**Exercise goal**
Repeat, please, only the lines from the top of the data down to the line with "sc.view_settings.look='None'"; include both of those lines.

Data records
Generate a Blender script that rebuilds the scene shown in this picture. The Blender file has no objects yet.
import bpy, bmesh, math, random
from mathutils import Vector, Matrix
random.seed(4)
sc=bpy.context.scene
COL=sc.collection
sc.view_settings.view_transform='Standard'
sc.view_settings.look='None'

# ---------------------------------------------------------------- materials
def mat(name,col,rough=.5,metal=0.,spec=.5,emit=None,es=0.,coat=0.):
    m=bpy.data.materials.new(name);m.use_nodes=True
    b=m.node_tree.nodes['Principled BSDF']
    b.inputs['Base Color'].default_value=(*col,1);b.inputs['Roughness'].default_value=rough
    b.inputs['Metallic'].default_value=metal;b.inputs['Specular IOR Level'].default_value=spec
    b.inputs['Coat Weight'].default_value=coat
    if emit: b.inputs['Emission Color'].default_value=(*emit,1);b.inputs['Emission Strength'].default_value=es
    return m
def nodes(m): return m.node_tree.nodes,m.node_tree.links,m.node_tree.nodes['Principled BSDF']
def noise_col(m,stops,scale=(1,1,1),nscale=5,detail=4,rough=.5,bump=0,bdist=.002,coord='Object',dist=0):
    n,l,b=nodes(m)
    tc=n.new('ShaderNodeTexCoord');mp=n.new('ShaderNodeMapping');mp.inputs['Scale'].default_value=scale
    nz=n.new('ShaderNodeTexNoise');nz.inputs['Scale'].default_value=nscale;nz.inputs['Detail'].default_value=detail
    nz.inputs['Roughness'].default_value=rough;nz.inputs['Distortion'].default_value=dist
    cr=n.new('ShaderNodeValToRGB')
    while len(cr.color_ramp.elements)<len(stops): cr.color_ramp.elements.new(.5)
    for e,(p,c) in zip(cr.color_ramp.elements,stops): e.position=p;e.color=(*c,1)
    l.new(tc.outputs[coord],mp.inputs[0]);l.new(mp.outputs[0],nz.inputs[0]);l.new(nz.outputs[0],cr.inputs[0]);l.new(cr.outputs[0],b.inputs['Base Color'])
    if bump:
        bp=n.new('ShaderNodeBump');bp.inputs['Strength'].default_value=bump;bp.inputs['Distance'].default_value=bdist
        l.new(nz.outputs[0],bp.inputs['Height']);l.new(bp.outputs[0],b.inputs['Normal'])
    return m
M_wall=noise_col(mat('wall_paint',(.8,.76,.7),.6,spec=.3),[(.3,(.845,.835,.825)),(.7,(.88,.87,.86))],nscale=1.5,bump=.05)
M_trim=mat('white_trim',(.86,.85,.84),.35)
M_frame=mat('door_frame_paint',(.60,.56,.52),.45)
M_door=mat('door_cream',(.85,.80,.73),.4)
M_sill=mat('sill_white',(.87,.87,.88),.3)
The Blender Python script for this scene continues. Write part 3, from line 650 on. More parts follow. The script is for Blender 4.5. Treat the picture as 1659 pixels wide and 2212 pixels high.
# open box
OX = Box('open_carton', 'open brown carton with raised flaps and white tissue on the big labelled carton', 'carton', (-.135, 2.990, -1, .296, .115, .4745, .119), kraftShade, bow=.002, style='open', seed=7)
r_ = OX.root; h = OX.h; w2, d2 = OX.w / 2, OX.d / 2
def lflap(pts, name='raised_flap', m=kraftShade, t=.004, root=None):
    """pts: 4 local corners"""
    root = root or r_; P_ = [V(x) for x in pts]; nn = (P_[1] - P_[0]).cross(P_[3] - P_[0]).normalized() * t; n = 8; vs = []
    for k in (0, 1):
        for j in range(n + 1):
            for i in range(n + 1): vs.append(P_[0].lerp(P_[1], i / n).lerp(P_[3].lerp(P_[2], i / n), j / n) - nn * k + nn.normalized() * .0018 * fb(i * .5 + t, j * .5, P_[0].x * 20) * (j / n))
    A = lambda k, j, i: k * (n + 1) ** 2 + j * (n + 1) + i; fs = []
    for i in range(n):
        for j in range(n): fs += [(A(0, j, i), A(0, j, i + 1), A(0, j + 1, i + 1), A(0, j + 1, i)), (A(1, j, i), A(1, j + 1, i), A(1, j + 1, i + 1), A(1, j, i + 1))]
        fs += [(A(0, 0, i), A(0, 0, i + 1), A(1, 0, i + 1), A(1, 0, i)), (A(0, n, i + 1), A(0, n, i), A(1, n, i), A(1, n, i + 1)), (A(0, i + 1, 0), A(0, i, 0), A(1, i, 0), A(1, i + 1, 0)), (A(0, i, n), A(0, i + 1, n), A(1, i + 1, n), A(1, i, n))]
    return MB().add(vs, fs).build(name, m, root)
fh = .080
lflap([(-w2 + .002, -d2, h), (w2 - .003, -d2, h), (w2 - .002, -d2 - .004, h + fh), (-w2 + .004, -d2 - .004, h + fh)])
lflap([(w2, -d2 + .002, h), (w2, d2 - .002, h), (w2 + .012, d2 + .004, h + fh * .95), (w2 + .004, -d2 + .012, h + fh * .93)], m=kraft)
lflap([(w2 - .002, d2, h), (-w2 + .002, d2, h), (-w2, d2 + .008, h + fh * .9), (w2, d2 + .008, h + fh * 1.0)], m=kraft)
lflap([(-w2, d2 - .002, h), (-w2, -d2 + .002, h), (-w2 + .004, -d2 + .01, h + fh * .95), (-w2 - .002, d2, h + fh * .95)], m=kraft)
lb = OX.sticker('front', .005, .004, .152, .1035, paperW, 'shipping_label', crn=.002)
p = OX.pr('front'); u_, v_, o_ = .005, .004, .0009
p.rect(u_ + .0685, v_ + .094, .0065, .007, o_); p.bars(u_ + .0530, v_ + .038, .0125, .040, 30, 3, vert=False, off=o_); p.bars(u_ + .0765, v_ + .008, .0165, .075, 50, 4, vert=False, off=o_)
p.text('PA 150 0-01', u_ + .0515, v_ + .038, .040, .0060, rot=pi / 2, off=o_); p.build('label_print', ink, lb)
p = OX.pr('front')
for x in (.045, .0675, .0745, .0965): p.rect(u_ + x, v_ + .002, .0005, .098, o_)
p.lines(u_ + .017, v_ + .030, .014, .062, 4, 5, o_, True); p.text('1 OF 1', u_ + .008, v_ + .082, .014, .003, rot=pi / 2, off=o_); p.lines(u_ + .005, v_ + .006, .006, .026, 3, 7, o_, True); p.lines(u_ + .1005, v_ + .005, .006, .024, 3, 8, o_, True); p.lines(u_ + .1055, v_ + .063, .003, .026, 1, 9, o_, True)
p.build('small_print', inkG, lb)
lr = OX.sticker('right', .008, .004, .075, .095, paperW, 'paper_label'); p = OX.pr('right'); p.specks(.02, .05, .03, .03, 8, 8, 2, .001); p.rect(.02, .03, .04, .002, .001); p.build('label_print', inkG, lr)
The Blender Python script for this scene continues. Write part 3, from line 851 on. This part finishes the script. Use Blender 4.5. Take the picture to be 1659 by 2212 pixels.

**Finished exercise**
Generate a Blender script that rebuilds the scene shown in this picture. The Blender file has no objects yet.
import bpy, bmesh, math, random
from mathutils import Vector, Matrix
random.seed(4)
sc=bpy.context.scene
COL=sc.collection
sc.view_settings.view_transform='Standard'
sc.view_settings.look='None'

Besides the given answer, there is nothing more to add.